* [WHAT TO PRODUCE]
Go from the first line to the line with "return 0.0115 *" and return those lines verbatim, ends included.

# # #

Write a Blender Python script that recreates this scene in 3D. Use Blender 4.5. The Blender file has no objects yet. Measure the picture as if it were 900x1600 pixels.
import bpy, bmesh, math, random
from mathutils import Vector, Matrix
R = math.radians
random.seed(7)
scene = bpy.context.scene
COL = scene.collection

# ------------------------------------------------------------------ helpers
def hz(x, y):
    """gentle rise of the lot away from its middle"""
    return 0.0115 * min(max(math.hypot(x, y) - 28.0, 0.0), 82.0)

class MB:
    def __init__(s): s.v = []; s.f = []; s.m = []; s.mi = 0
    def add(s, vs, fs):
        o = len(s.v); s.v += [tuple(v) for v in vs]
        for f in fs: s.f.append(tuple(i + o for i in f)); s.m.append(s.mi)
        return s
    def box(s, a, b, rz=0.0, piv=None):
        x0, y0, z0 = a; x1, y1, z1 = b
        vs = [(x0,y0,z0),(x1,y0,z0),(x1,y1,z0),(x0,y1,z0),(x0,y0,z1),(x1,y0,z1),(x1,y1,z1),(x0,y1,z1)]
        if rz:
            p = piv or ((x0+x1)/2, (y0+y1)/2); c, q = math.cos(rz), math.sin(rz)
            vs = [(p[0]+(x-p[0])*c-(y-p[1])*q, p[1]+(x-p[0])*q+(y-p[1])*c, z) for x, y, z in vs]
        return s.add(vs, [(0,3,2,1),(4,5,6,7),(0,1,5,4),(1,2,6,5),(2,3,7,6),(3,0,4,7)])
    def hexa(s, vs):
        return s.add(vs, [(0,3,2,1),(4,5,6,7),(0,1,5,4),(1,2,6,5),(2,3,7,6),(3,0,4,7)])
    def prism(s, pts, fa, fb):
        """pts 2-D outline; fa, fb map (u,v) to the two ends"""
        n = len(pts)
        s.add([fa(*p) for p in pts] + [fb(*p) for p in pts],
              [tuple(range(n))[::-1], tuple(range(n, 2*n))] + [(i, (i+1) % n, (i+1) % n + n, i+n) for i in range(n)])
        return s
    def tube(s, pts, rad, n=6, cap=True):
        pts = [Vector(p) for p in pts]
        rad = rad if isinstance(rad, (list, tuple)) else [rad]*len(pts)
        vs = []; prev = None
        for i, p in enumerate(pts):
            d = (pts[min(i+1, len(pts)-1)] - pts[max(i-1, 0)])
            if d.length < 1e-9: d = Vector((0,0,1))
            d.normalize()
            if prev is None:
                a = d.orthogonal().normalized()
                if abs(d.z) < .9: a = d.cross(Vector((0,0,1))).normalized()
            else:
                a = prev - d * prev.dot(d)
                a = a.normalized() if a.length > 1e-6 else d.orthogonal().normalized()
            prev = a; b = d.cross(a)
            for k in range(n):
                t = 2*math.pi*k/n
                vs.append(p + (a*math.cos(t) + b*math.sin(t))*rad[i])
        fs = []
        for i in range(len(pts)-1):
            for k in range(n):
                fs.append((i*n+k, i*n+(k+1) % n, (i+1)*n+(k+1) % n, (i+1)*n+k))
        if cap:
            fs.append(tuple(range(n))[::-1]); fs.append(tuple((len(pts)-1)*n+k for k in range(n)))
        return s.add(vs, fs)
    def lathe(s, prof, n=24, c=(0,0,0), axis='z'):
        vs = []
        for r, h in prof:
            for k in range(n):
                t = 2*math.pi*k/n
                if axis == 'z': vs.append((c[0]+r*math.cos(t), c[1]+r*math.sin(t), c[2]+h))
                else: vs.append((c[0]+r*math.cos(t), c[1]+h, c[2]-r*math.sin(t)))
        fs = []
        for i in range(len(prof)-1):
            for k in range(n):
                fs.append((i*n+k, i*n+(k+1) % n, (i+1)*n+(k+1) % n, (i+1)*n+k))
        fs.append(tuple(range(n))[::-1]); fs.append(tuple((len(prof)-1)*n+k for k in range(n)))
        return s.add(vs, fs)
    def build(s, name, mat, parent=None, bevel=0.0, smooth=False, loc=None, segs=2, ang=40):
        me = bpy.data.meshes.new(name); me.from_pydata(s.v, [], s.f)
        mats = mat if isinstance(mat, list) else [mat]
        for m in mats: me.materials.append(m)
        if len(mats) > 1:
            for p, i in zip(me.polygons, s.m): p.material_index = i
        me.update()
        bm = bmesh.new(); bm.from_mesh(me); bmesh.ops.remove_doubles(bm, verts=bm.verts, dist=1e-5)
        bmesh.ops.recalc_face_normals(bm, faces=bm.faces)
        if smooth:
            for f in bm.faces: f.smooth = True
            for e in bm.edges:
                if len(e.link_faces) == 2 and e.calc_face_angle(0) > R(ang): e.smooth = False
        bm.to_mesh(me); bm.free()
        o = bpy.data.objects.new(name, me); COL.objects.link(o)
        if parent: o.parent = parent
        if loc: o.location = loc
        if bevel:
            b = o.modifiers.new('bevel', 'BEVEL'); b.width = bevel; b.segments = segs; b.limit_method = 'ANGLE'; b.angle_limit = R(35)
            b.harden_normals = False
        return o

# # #

* [TASK RESPONSE]
Write a Blender Python script that recreates this scene in 3D. Use Blender 4.5. The Blender file has no objects yet. Measure the picture as if it were 900x1600 pixels.
import bpy, bmesh, math, random
from mathutils import Vector, Matrix
R = math.radians
random.seed(7)
scene = bpy.context.scene
COL = scene.collection

# ------------------------------------------------------------------ helpers
def hz(x, y):
    """gentle rise of the lot away from its middle"""
    return 0.0115 * min(max(math.hypot(x, y) - 28.0, 0.0), 82.0)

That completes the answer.